Driving in this town is very different from the suburbs I am used to. It is stressful for me. I am going out every day to practice, but it I’m still not at ease on the roads here. The internet at the hotel is bad, so I called around to Internet and phone companies, and thought I got better web access. But after all that, I couldn’t get on to send out the invitation to an important video meeting. Then we decided to start looking for an apartment closer to my boyfriend’s job site. Plus keeping in touch with various people who are taking care of our house. 

It’s a lot. And I feel it. Of course, I feel it. I’m not high on sugar and carbohydrates.

I was talking to some friends the other day, and one of them was talking about how she was feeling nervous, and anxious, and worried that she didn’t know how to do some things she was doing. And then she realized that she was feeling like that because she was doing new, exciting things. She was pushing her comfort limits. She didn’t know how to do things because they were things she has never done before.

I could live a very small life with relative ease and happiness. I can find a million reasons to say no, stay home, take my usual path. I like the usual. It’s comfortable and comforting. 

But for some reason, I have repeatedly chosen to do things that make me uncomfortable. Or perhaps it’s just that I have decided that comfort will not be a major factor in whether or not I do a thing.

I ate sugar and carbohydrates to feel comfortable. Dazed, zoned out, numb, heavy. They call it a food coma for a reason.

Being aware can be uncomfortable. Even when it’s beautiful. Even when it’s pleasurable. I have to make decisions. I have to take actions. I have to be in new, uncertain, scary situations. It’s just the way it is. 
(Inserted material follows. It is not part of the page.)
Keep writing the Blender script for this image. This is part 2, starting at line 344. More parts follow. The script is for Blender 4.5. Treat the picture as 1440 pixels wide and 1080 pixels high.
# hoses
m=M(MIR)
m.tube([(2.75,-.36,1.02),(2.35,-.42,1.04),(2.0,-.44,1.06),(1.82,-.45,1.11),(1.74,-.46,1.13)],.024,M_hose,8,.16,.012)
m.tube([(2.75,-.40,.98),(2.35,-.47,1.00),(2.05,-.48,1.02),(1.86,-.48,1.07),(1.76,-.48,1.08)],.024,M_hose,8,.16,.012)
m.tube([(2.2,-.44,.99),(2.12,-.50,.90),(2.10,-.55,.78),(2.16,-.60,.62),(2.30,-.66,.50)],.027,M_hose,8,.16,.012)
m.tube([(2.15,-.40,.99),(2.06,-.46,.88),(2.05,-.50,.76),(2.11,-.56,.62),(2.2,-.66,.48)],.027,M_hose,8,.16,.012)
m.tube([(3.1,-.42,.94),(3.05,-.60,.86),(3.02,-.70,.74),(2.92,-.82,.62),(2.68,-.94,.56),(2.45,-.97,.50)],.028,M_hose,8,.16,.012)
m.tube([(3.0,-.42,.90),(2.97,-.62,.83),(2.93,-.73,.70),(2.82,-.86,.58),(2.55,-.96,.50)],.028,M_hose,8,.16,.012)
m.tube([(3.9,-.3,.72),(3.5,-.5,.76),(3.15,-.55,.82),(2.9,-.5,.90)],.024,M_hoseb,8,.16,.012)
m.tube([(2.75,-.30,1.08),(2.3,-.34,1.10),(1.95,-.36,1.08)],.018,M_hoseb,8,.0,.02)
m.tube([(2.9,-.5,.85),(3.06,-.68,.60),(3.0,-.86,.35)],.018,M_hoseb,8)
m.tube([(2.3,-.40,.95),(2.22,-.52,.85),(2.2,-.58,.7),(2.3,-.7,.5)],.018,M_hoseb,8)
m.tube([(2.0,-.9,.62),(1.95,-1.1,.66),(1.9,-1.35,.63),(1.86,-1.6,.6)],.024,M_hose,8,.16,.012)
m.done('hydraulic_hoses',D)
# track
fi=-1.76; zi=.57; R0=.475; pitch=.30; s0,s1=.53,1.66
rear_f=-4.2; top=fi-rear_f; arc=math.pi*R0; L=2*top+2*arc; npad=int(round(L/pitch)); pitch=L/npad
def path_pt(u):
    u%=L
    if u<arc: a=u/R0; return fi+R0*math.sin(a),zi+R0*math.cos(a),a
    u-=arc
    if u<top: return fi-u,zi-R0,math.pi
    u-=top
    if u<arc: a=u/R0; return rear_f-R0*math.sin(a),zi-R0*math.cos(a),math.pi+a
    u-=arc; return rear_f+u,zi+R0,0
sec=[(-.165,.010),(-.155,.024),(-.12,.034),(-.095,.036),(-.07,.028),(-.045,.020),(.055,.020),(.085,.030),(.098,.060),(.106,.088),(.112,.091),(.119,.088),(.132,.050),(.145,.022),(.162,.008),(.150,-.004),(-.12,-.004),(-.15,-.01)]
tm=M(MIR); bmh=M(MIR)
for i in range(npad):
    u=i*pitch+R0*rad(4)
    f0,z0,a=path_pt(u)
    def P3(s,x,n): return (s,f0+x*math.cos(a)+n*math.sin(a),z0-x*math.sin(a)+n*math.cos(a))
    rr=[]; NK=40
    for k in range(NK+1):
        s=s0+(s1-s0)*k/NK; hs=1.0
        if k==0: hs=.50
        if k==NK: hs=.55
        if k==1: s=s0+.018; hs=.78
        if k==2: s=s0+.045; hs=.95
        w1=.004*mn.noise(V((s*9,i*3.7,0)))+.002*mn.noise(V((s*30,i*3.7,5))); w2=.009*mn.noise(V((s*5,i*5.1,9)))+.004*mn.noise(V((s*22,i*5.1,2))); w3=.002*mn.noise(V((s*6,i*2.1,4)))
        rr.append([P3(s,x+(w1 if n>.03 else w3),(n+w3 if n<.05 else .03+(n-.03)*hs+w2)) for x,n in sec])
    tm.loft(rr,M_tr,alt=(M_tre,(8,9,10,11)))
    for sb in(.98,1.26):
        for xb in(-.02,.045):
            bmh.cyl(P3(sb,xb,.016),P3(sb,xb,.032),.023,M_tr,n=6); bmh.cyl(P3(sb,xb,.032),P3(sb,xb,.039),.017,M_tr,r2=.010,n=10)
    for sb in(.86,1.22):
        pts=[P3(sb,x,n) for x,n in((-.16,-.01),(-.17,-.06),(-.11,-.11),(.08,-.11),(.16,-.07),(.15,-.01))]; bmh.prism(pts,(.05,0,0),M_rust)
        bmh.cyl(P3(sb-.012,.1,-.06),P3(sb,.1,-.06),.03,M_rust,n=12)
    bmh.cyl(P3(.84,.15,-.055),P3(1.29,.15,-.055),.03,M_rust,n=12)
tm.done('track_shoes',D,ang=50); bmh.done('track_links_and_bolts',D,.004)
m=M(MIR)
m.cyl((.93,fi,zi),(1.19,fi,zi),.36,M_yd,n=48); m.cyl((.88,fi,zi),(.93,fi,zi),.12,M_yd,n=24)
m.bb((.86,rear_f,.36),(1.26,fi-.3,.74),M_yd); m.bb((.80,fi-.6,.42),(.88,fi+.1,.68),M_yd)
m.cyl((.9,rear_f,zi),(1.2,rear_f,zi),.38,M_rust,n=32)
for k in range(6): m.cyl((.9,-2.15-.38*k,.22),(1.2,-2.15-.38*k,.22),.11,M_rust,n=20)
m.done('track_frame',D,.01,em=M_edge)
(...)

When I quit sugar I agreed to be uncomfortable. Not only did I have to sit in feelings I had been avoiding by eating sugar, but I had to sit in the feelings of withdrawal too. Thank God I stuck it out. It turns out the feelings I was eating are almost never as bad as sugar withdrawal. And even the most painful feelings, the ones that are worse than sugar withdrawal, pass so much more quickly, and are ultimately so much more easily soothed and satisfied. 

Being okay in the face of discomfort is like a muscle. The more you use it, the stronger it gets.

I don’t mean to say that I don’t enjoy comfort. I do. Maybe I love it all the more for keeping it as a luxury, rather than a necessity. A thing my compulsive eating self would never have understood.

Eating and driving

On Tuesday I leave home and head out to meet my boyfriend in Indiana, where we will be staying for the next 9 months to a year. This past week and a half or so has been about preparing to go there. A big part was getting my driver’s license and getting comfortable driving. I have been driving every day. Since I got my license on Wednesday, I have been making sure to go out by myself every day too. I need to get used to it.

I have a lot of anxiety. It’s part of the way I have always been. Except that when I was younger and eating sugar, I numbed that anxiety by getting high on food.

I think the hardest part of learning to drive at 38 is that I am no longer fearless, like teenage drivers, and I am no longer numb, like I was when I was eating sugar. I feel everything, and everything includes a lot of fear.

When I talk to people who are giving up sugar, I like to talk about “a healthy fear of the food.” Look, sugar and carbohydrates are dangerous to me. I am an addict. When I put it into my body, I set up a physical craving and a mental obsession. And that leads to a lot of addict behaviors like lying, cheating and stealing. So I am right to be a little afraid. But chocolate cake is not going to jump into my mouth of it’s own accord. I take responsibility for my part of my food boundaries and I trust the rest will go the way it’s supposed to. I know people who have boundaries around their food who have a kind of panicky fear around the food. But I can’t live like that. I got my eating under control to find peace, not to feed my fear.

I have a similar experience when it comes to driving. I want to maintain a healthy fear of driving. I want to remember that I am controlling a dangerous machine, but not in a panicky way. No, the metaphor is not perfect. After all, when I deal with my eating, I am the only one who is putting the food in my mouth, where as when I am driving, I have to negotiate roads with other drivers, pedestrians, and bicyclists. But for me, there are similarities in the way I want to look at food and driving so that I can have the most peace around it. I do my best to be a safe, and courteous driver. I pay attention to what I am doing. I take responsibility for my part and I trust that the rest will go the way it’s supposed to.